━━━━━ Source data ━━━━━
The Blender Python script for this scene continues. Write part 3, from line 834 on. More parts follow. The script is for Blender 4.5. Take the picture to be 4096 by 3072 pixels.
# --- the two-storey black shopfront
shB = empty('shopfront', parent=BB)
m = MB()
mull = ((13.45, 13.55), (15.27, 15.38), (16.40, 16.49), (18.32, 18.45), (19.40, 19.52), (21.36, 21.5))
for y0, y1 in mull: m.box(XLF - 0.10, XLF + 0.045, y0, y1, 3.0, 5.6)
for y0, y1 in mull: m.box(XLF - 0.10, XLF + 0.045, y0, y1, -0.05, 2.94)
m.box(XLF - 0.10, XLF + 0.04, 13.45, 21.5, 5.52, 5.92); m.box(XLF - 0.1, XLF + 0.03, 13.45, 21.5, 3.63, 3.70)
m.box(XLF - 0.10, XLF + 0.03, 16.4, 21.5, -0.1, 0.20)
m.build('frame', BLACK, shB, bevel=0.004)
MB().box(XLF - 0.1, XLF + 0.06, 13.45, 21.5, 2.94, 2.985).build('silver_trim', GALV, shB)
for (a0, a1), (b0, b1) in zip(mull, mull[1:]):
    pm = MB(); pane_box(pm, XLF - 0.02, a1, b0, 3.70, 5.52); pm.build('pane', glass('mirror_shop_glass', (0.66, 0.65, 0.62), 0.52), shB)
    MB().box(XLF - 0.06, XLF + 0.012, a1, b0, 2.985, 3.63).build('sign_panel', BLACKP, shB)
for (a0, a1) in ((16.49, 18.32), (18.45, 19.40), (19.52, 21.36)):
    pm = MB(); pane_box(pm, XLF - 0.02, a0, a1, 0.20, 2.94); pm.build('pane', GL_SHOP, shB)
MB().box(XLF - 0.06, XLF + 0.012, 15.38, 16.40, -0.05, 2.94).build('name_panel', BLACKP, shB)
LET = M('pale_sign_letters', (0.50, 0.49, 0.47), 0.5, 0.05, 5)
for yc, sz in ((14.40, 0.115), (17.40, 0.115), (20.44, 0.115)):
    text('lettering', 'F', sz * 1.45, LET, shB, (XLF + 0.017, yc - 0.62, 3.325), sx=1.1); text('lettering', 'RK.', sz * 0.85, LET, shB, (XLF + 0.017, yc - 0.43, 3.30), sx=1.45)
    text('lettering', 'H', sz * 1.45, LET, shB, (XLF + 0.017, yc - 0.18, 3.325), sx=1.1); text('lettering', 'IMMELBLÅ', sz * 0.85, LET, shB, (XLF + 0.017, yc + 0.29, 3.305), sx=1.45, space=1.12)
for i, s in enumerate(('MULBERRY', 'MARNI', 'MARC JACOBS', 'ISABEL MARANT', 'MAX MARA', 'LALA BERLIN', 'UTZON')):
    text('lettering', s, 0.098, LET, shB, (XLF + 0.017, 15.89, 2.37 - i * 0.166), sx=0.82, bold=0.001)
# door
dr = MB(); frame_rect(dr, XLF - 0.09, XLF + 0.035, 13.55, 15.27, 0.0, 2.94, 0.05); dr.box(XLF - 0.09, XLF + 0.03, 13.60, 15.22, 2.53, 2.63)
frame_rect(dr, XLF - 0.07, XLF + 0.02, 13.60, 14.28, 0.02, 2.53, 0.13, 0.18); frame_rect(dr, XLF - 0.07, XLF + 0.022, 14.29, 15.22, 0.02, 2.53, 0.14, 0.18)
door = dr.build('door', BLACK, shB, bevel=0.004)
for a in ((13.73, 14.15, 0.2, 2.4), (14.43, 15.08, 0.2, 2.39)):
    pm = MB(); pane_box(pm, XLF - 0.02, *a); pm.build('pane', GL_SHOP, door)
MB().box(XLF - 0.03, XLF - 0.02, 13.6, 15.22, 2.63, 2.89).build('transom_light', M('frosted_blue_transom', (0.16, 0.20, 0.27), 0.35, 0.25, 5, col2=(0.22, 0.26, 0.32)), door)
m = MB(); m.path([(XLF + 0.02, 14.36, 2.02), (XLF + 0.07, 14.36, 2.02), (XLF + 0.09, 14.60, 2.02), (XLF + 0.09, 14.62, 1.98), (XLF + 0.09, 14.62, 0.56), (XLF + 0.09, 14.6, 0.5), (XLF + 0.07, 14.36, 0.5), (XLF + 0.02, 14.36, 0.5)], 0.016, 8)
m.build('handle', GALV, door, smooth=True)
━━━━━
Reproduce each line verbatim.

Answer to this problem.
The Blender Python script for this scene continues. Write part 3, from line 834 on. More parts follow. The script is for Blender 4.5. Take the picture to be 4096 by 3072 pixels.
# --- the two-storey black shopfront
shB = empty('shopfront', parent=BB)
m = MB()
mull = ((13.45, 13.55), (15.27, 15.38), (16.40, 16.49), (18.32, 18.45), (19.40, 19.52), (21.36, 21.5))
for y0, y1 in mull: m.box(XLF - 0.10, XLF + 0.045, y0, y1, 3.0, 5.6)
for y0, y1 in mull: m.box(XLF - 0.10, XLF + 0.045, y0, y1, -0.05, 2.94)
m.box(XLF - 0.10, XLF + 0.04, 13.45, 21.5, 5.52, 5.92); m.box(XLF - 0.1, XLF + 0.03, 13.45, 21.5, 3.63, 3.70)
m.box(XLF - 0.10, XLF + 0.03, 16.4, 21.5, -0.1, 0.20)
m.build('frame', BLACK, shB, bevel=0.004)
MB().box(XLF - 0.1, XLF + 0.06, 13.45, 21.5, 2.94, 2.985).build('silver_trim', GALV, shB)
for (a0, a1), (b0, b1) in zip(mull, mull[1:]):
    pm = MB(); pane_box(pm, XLF - 0.02, a1, b0, 3.70, 5.52); pm.build('pane', glass('mirror_shop_glass', (0.66, 0.65, 0.62), 0.52), shB)
    MB().box(XLF - 0.06, XLF + 0.012, a1, b0, 2.985, 3.63).build('sign_panel', BLACKP, shB)
for (a0, a1) in ((16.49, 18.32), (18.45, 19.40), (19.52, 21.36)):
    pm = MB(); pane_box(pm, XLF - 0.02, a0, a1, 0.20, 2.94); pm.build('pane', GL_SHOP, shB)
MB().box(XLF - 0.06, XLF + 0.012, 15.38, 16.40, -0.05, 2.94).build('name_panel', BLACKP, shB)
LET = M('pale_sign_letters', (0.50, 0.49, 0.47), 0.5, 0.05, 5)
for yc, sz in ((14.40, 0.115), (17.40, 0.115), (20.44, 0.115)):
    text('lettering', 'F', sz * 1.45, LET, shB, (XLF + 0.017, yc - 0.62, 3.325), sx=1.1); text('lettering', 'RK.', sz * 0.85, LET, shB, (XLF + 0.017, yc - 0.43, 3.30), sx=1.45)
    text('lettering', 'H', sz * 1.45, LET, shB, (XLF + 0.017, yc - 0.18, 3.325), sx=1.1); text('lettering', 'IMMELBLÅ', sz * 0.85, LET, shB, (XLF + 0.017, yc + 0.29, 3.305), sx=1.45, space=1.12)
for i, s in enumerate(('MULBERRY', 'MARNI', 'MARC JACOBS', 'ISABEL MARANT', 'MAX MARA', 'LALA BERLIN', 'UTZON')):
    text('lettering', s, 0.098, LET, shB, (XLF + 0.017, 15.89, 2.37 - i * 0.166), sx=0.82, bold=0.001)
# door
dr = MB(); frame_rect(dr, XLF - 0.09, XLF + 0.035, 13.55, 15.27, 0.0, 2.94, 0.05); dr.box(XLF - 0.09, XLF + 0.03, 13.60, 15.22, 2.53, 2.63)
frame_rect(dr, XLF - 0.07, XLF + 0.02, 13.60, 14.28, 0.02, 2.53, 0.13, 0.18); frame_rect(dr, XLF - 0.07, XLF + 0.022, 14.29, 15.22, 0.02, 2.53, 0.14, 0.18)
door = dr.build('door', BLACK, shB, bevel=0.004)
for a in ((13.73, 14.15, 0.2, 2.4), (14.43, 15.08, 0.2, 2.39)):
    pm = MB(); pane_box(pm, XLF - 0.02, *a); pm.build('pane', GL_SHOP, door)
MB().box(XLF - 0.03, XLF - 0.02, 13.6, 15.22, 2.63, 2.89).build('transom_light', M('frosted_blue_transom', (0.16, 0.20, 0.27), 0.35, 0.25, 5, col2=(0.22, 0.26, 0.32)), door)
m = MB(); m.path([(XLF + 0.02, 14.36, 2.02), (XLF + 0.07, 14.36, 2.02), (XLF + 0.09, 14.60, 2.02), (XLF + 0.09, 14.62, 1.98), (XLF + 0.09, 14.62, 0.56), (XLF + 0.09, 14.6, 0.5), (XLF + 0.07, 14.36, 0.5), (XLF + 0.02, 14.36, 0.5)], 0.016, 8)
m.build('handle', GALV, door, smooth=True)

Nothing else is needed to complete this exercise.